If two tuples compare equal (==) on one element, next element according to KeyPos
is compared. The sort is stable.
keysort(N, Input, Output) is equivalent to keysort(N, Input, Output, []).
merge(FileNames, Output) -> Reply
merge(FileNames, Output, Options) -> Reply
Types:
FileNames = file_names()
Output = output()
Options = options()
Reply = ok | {error, reason()} | output_reply()
Merges terms on files. Each input file is assumed to be sorted.
merge(FileNames, Output) is equivalent to merge(FileNames, Output, []).
keymerge(KeyPos, FileNames, Output) -> Reply
keymerge(KeyPos, FileNames, Output, Options) -> Reply
Types:
KeyPos = key_pos()
FileNames = file_names()
Output = output()
Options = options()
Reply = ok | {error, reason()} | output_reply()
Merges tuples on files. Each input file is assumed to be sorted on key(s).
keymerge(KeyPos, FileNames, Output) is equivalent to keymerge(KeyPos, FileNames,
Output, []).
check(FileName) -> Reply
check(FileNames, Options) -> Reply
Types:
FileNames = file_names()
Options = options()
Reply = {ok, [Result]} | {error, reason()}
Result = {FileName, TermPosition, term()}
FileName = file_name()
TermPosition = integer() >= 1
Checks files for sortedness. If a file is not sorted, the first out-of-order
element is returned. The first term on a file has position 1.
check(FileName) is equivalent to check([FileName], []).
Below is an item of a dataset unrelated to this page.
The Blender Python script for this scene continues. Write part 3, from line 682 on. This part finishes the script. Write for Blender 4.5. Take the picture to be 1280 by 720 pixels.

keycheck(KeyPos, FileName) -> Reply
keycheck(KeyPos, FileNames, Options) -> Reply
Types:
KeyPos = key_pos()
FileNames = file_names()
Options = options()
Reply = {ok, [Result]} | {error, reason()}
Result = {FileName, TermPosition, term()}
FileName = file_name()
TermPosition = integer() >= 1
Checks files for sortedness. If a file is not sorted, the first out-of-order
element is returned. The first term on a file has position 1.
keycheck(KeyPos, FileName) is equivalent to keycheck(KeyPos, [FileName], []).